Getting the Most From Your Parts Department

If a General Manager had 50% of new or used car inventory aged at over 7 months without a sale, life would not be pleasant. Many dealerships have this concern in their parts department and are not even aware of it. Let’s look at some operational guidelines that will improve your parts department in every aspect. Every month end should generate a parts summary report that is given to the parts manager. This report contains some valuable information most General Managers never see. An important key for any parts department is to track lost sales from service. The definition of a lost sale is anytime the company loses technician time, gross profit, or return reserve. Basically if the part is not in stock when asked for it is a lost sale. The month end summary tracks lost sales throughout the month and reports our efforts towards managing the dealerships investment. If we do not track lost sales aged inventory increases as we waste time and return reserves looking for items we should have stocked. If aggressive lost sales tracking is in place your outside vendor invoices will be low and lost sales in the hundreds in a medium size shop. Aged inventory is another item listed in the month end summary report and listed in months without a sale. A good guide is to be below 15% in seven months or older and under 10% twelve months. It is a good operational policy to review phase in and phase out inventory set up and take an aggressive posture. Three hits should phase in service items and six months without a sale should phase out numbers. It takes an aggressive manager to rate their performance individually without guidance from their immediate supervisor. The best practice is to establish goals and track progress by reviewing the month end summary on a consistent basis. Performance will always be improved with the understanding by the team progress is being tracked and reviewed by upper management. Aged inventory is never an easy problem to correct and take generally 18 months or longer of aggressive controls to get within guidelines. Return reserves are getting squeezed when they are used to deal with special order parts never picked up. The best practice is to make appointments when the customer picks up their car and informed the dealership needed to order a part. 

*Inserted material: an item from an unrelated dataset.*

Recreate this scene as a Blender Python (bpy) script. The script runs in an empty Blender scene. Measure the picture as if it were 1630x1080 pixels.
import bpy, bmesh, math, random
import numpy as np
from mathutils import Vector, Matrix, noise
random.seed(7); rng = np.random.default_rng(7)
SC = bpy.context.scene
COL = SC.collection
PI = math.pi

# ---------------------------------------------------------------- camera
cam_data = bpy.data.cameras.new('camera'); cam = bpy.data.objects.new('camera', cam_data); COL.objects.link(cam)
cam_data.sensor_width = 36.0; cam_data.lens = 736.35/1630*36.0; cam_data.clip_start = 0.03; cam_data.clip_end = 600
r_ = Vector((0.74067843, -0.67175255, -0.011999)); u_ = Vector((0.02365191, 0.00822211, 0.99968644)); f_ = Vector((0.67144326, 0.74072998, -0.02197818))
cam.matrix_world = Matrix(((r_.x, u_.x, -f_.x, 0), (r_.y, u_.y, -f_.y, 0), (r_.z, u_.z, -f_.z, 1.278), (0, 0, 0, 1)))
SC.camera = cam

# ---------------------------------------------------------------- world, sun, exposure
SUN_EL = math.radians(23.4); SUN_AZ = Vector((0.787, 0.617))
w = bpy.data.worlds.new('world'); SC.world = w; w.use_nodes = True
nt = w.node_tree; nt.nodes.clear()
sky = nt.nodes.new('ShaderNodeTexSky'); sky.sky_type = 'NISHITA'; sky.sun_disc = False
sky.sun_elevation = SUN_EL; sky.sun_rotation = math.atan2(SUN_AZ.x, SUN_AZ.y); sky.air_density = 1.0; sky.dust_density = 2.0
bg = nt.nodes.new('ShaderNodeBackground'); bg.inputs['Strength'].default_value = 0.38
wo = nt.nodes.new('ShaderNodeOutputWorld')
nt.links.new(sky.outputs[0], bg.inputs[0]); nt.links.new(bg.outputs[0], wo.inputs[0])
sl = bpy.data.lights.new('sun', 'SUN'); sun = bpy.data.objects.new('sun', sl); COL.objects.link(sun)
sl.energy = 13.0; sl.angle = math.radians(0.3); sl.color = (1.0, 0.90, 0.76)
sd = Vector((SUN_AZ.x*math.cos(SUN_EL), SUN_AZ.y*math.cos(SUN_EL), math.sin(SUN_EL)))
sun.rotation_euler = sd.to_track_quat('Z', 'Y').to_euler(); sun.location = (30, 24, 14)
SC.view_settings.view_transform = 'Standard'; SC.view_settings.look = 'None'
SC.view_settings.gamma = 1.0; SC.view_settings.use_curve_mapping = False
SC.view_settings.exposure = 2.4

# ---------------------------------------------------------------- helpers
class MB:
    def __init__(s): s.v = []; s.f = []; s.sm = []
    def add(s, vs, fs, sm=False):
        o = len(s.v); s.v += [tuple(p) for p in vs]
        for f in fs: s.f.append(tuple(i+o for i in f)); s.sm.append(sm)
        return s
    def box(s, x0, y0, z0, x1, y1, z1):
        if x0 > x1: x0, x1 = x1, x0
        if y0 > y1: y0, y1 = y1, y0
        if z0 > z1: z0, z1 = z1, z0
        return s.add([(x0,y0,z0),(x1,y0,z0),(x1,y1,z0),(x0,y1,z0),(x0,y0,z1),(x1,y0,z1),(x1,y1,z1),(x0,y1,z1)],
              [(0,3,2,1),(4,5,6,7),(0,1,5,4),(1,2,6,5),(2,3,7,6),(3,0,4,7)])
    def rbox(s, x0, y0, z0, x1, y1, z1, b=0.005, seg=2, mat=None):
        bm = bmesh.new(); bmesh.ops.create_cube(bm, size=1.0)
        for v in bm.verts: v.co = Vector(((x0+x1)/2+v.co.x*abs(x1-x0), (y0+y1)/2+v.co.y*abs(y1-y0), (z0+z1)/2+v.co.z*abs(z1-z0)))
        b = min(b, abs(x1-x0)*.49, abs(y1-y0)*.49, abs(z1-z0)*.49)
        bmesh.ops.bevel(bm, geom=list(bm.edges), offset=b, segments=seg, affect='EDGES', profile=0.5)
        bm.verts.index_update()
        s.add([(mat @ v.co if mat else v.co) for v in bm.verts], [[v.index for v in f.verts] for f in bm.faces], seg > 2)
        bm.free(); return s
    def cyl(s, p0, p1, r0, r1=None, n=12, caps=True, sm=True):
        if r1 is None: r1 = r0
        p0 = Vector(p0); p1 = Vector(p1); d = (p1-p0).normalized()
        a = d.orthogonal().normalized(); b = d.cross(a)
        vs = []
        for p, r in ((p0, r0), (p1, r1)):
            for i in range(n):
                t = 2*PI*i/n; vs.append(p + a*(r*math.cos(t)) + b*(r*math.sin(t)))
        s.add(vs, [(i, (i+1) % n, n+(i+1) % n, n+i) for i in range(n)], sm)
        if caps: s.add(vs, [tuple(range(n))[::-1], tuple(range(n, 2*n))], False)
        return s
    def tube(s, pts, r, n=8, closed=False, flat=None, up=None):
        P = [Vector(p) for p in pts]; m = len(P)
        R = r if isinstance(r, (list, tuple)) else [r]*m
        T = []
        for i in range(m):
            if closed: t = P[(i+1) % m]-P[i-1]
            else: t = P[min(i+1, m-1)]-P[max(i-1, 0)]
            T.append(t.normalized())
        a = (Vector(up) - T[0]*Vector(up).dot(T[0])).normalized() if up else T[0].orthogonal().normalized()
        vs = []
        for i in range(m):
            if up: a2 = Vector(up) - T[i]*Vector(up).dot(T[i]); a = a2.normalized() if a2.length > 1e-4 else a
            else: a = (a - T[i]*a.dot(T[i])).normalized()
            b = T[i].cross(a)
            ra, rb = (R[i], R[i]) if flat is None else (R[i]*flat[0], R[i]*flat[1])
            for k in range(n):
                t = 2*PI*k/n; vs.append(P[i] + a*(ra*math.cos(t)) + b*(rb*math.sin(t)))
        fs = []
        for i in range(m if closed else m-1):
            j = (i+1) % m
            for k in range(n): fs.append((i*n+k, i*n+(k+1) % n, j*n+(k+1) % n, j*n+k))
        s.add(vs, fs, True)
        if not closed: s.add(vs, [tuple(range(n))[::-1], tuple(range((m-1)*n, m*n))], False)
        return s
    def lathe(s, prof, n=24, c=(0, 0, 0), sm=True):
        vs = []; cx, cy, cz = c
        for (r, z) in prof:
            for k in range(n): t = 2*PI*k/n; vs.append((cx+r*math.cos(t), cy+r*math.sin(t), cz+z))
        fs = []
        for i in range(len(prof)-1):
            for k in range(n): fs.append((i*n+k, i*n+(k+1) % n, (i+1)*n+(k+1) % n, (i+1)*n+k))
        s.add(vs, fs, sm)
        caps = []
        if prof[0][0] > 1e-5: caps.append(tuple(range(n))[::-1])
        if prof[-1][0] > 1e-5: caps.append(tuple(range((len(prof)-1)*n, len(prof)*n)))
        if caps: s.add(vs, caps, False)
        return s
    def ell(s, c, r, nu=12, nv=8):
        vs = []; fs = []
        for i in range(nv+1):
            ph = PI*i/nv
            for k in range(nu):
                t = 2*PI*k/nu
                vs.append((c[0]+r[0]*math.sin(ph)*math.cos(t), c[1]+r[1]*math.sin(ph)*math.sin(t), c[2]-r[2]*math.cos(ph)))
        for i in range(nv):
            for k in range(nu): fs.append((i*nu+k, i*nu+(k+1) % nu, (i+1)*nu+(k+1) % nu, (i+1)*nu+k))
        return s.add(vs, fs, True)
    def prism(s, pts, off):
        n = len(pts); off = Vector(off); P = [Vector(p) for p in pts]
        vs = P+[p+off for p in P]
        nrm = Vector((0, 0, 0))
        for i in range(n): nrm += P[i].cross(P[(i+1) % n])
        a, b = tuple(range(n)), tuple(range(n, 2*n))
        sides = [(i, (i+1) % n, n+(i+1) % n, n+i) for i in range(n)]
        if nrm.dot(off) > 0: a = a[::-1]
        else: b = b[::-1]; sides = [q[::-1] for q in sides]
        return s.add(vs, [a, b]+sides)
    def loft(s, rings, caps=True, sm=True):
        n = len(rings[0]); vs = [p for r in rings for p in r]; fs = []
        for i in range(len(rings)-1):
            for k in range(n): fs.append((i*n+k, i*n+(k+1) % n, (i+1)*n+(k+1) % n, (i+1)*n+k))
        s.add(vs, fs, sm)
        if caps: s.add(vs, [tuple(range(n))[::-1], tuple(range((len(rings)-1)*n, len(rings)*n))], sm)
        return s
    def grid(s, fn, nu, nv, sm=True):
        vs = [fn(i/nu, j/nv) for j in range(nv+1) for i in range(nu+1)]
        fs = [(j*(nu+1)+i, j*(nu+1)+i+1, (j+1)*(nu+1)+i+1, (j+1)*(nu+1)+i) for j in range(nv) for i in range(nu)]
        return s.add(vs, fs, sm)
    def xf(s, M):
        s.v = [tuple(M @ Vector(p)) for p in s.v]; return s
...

This appointment should be dated five working days out giving the parts department ample time to get. Then the only customer contact needed will be on the few backorders that have not arrived yet. Instead of needing to contact 100% of your customers it will drop to only a few percent.

 

Gross profit as a percentage of sales is another area that needs reviewed by upper management. Discounting for internals and wholesale accounts drop this percentage drastically. Be sure to understand all discount policies and matrix pricing programs you parts department has in use. The parts department should be a profit center and have goals and guidelines monitored by upper Management.